What is expected
Repeat verbatim, and only, the lines of the data below, beginning at the line that contains "Continue the Blender" and stopping after the line that contains "backrest('backrest_cushion',2.235,3.86,fA)".

--- Begin ---

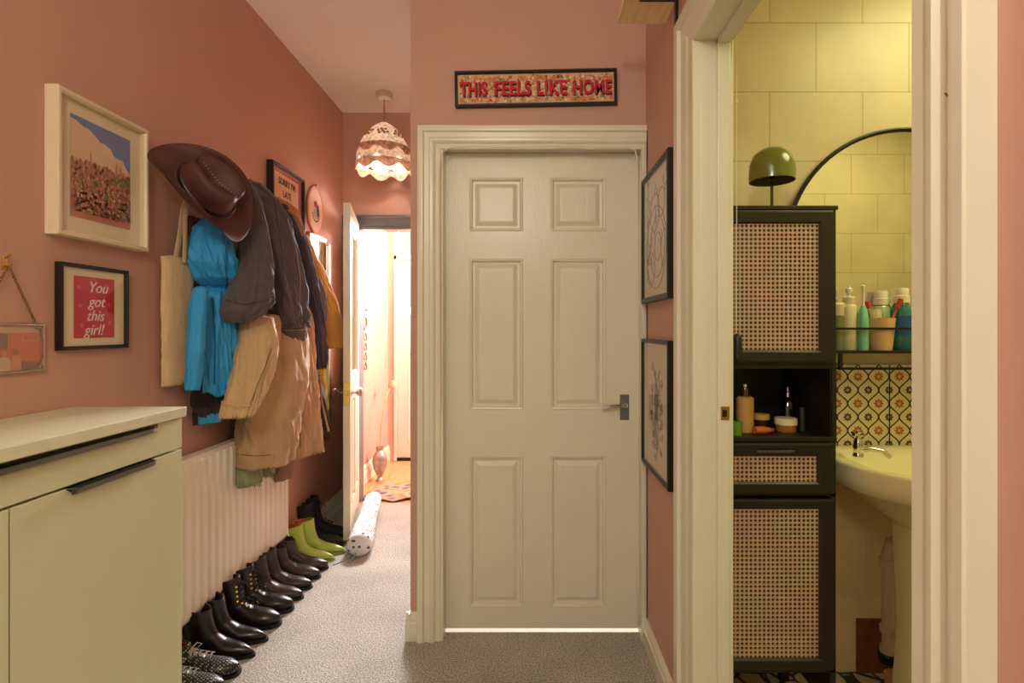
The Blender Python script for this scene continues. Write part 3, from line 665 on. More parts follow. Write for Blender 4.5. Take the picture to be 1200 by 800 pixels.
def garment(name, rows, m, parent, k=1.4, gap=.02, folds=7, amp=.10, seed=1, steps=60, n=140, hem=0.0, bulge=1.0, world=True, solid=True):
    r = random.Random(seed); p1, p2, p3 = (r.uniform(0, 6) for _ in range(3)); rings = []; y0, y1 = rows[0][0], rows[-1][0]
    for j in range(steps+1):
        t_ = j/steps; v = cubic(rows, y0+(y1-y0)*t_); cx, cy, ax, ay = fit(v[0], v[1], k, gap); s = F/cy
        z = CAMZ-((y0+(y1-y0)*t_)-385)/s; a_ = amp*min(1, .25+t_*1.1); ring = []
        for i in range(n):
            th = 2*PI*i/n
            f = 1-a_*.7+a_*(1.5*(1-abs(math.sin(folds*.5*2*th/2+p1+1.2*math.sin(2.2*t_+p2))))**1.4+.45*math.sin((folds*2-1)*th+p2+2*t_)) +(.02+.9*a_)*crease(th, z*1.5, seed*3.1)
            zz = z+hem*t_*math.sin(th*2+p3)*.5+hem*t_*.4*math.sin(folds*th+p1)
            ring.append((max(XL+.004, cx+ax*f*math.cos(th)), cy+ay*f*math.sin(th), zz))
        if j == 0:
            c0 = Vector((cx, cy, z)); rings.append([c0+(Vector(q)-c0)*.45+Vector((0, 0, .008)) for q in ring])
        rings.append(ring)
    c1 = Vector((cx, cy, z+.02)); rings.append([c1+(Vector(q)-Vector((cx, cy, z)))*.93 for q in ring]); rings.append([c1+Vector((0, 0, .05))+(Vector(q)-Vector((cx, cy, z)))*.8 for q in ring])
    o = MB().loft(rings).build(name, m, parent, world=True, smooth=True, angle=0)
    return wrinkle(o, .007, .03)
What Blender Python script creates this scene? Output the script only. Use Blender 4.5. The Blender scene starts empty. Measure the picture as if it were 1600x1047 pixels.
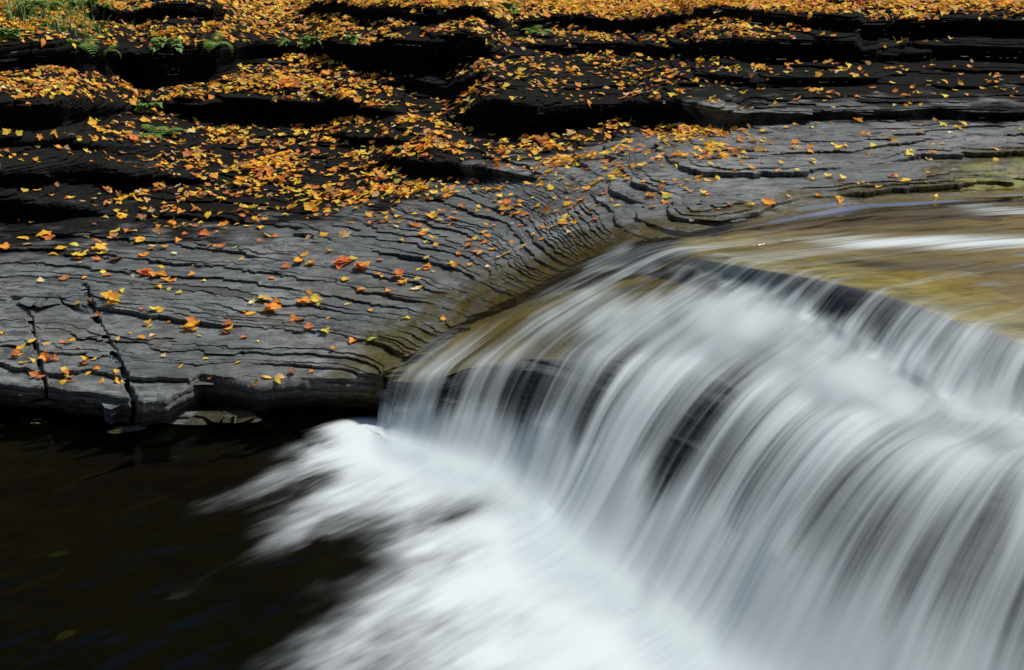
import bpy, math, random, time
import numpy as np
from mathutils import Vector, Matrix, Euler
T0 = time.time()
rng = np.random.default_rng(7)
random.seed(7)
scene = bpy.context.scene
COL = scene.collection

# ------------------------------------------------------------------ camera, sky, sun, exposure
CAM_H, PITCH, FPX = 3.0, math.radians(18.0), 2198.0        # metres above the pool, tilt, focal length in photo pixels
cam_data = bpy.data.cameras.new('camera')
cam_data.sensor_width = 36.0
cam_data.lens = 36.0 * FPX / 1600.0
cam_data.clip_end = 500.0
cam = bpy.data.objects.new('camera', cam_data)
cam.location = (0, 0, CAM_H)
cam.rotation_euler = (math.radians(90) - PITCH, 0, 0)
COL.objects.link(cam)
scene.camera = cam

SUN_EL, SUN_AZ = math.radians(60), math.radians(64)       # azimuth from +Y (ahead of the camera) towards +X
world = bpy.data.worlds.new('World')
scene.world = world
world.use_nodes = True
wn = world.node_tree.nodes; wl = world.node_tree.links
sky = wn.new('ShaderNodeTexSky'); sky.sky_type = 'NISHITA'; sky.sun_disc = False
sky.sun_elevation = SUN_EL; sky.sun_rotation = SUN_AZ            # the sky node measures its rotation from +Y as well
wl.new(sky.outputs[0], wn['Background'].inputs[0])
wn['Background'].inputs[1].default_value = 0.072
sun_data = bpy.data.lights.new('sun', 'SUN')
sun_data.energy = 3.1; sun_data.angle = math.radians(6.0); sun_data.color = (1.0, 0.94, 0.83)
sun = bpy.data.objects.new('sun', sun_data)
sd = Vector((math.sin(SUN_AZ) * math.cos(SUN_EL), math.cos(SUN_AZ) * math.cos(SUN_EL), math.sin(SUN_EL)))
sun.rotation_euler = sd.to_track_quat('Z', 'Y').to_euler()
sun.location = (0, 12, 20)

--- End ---
--- Begin ---

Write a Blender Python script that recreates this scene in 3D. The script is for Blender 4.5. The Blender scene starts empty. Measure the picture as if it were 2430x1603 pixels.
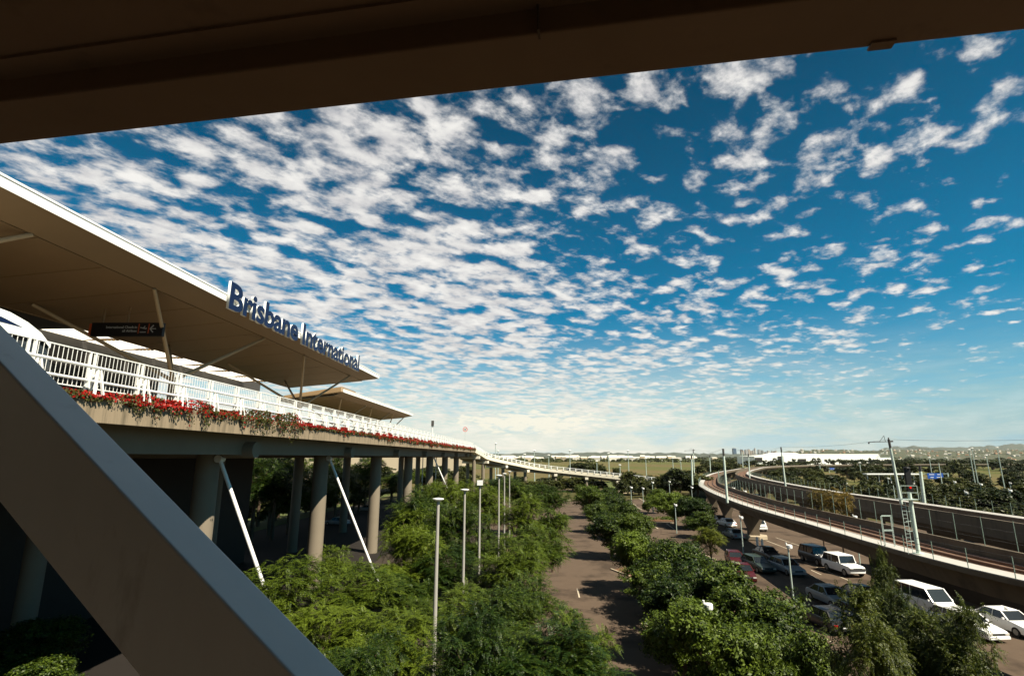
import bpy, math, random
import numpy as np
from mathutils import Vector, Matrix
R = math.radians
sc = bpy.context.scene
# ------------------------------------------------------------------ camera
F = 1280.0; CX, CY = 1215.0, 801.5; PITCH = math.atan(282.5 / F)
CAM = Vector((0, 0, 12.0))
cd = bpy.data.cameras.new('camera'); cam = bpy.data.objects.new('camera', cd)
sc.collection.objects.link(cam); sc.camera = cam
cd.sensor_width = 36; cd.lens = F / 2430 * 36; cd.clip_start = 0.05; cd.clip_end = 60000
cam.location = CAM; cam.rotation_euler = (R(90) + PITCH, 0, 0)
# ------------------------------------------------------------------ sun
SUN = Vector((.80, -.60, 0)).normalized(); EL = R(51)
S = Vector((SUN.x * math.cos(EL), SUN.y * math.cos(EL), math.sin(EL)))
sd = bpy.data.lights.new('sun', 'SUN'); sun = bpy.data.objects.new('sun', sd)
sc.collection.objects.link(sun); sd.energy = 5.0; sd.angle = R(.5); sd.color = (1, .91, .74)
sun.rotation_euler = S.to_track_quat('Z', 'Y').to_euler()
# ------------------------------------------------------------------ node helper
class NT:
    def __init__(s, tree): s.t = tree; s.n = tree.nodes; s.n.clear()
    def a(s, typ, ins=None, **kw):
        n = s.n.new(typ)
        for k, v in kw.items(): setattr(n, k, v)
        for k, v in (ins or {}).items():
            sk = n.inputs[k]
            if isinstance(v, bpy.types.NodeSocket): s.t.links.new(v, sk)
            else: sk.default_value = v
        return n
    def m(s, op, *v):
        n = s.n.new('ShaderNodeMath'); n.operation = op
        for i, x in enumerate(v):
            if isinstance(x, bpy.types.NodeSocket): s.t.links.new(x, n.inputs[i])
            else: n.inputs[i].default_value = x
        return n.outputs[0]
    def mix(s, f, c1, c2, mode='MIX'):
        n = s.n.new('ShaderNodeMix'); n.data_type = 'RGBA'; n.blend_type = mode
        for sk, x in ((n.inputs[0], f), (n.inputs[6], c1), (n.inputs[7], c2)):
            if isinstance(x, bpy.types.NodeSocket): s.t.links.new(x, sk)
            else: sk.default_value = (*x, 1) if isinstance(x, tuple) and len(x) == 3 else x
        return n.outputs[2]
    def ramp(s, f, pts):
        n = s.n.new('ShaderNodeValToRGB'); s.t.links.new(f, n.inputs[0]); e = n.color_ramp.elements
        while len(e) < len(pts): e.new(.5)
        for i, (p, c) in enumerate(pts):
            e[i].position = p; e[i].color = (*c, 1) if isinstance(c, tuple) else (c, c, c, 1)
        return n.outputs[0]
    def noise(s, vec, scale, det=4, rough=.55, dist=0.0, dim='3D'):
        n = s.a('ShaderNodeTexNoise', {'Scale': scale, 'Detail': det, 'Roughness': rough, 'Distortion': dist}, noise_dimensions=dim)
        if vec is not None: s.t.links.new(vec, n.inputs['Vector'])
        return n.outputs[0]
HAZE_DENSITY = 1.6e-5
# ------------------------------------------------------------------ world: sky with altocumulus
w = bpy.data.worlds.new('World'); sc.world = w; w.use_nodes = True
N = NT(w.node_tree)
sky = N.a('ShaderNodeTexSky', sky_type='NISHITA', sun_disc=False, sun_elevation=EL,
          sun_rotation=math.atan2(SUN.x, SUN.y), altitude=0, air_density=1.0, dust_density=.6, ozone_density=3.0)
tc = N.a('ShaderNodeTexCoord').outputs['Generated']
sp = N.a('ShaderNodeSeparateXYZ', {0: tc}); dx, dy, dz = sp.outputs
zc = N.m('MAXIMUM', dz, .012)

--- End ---
--- Begin ---

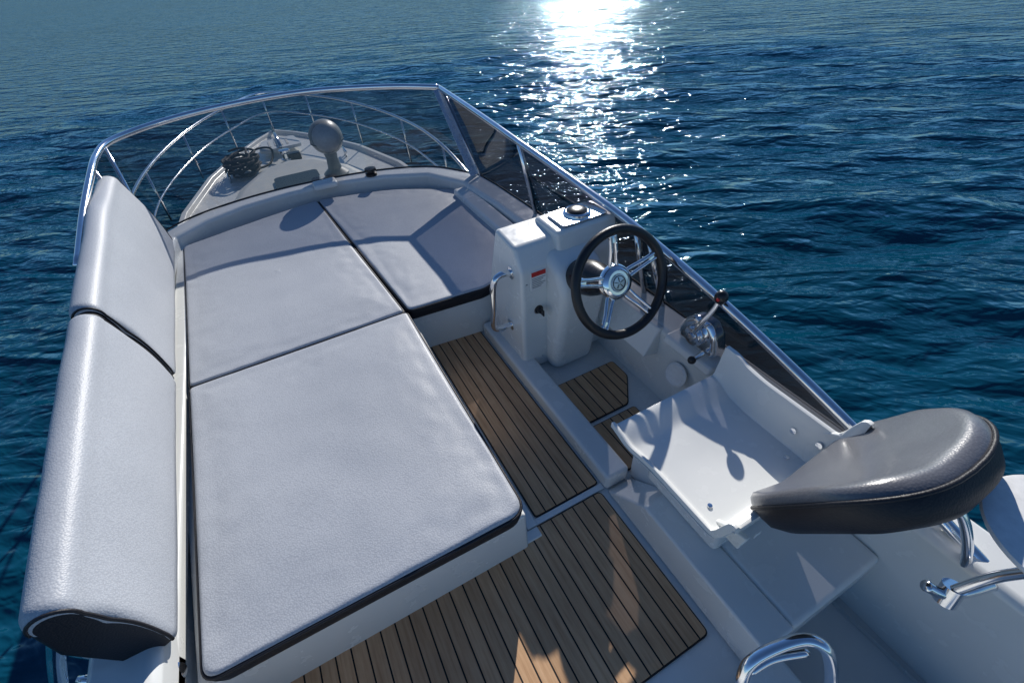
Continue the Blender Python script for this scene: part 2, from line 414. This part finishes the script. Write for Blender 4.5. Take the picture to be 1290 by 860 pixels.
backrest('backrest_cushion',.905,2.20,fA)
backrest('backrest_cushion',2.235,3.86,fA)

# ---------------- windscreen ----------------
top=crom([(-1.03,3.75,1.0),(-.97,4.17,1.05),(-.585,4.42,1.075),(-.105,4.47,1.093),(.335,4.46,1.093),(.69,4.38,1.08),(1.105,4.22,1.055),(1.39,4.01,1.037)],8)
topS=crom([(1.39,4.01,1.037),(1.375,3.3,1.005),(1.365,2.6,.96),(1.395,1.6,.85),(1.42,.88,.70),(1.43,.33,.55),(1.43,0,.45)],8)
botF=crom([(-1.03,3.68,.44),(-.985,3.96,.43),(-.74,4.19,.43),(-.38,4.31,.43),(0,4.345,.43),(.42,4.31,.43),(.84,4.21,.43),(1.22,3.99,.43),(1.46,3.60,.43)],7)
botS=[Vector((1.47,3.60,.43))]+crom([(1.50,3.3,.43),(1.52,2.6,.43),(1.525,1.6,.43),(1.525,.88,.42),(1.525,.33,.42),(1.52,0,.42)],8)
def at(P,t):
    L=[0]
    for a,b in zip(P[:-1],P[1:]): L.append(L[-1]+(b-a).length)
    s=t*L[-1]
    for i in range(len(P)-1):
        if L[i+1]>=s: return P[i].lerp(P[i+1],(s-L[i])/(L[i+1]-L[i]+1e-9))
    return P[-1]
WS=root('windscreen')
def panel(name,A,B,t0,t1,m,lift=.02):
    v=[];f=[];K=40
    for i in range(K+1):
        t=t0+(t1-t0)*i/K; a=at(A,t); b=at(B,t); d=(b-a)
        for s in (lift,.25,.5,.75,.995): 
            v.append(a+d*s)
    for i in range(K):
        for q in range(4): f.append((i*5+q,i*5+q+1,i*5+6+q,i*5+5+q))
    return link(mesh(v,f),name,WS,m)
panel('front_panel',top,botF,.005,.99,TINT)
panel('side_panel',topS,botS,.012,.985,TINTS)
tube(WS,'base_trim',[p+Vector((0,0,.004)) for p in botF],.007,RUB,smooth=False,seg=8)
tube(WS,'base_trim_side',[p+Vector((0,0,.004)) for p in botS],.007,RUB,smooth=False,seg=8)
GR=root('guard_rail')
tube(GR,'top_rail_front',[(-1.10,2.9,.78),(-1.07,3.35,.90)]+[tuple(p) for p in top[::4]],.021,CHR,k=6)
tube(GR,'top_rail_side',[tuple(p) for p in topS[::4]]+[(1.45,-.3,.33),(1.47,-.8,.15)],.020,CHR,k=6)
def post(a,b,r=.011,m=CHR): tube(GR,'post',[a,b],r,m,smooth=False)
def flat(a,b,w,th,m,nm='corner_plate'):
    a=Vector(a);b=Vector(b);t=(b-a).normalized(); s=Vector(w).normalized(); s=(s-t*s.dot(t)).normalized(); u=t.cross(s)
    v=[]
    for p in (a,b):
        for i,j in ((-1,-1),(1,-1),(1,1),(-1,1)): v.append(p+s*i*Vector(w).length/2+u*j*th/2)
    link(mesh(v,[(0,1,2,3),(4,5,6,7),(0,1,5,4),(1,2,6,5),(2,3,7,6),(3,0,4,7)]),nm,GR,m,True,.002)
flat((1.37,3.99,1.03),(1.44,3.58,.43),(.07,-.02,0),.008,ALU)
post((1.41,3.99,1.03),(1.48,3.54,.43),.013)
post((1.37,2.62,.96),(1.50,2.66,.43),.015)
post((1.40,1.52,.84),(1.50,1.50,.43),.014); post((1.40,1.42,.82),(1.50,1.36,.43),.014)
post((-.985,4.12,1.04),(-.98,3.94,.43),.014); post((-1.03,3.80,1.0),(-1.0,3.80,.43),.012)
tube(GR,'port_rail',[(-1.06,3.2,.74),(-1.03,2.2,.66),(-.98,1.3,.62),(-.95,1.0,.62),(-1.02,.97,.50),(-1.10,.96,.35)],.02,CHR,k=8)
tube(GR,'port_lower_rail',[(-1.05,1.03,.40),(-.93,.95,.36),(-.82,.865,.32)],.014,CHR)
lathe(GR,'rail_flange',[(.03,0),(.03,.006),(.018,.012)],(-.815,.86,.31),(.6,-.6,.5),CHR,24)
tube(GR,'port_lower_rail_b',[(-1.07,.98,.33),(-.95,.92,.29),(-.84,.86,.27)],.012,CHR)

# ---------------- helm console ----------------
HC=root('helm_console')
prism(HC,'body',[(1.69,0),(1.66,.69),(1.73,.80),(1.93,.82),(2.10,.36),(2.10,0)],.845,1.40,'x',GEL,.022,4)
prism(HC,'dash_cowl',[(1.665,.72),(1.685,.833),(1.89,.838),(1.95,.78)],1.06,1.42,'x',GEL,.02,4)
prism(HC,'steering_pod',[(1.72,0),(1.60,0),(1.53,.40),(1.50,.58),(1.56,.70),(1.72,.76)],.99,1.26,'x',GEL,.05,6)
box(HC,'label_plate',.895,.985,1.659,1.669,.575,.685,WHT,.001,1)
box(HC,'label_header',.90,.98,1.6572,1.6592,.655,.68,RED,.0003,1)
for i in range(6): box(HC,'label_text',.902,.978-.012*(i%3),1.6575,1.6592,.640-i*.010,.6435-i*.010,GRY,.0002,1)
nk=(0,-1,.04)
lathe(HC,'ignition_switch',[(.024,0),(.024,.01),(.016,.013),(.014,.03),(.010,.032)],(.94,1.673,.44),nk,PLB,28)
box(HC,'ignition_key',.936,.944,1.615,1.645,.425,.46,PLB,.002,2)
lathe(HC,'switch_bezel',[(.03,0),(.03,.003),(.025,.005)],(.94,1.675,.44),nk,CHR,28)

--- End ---

Task result
Continue the Blender Python script for this scene: part 2, from line 414. This part finishes the script. Write for Blender 4.5. Take the picture to be 1290 by 860 pixels.
backrest('backrest_cushion',.905,2.20,fA)
backrest('backrest_cushion',2.235,3.86,fA)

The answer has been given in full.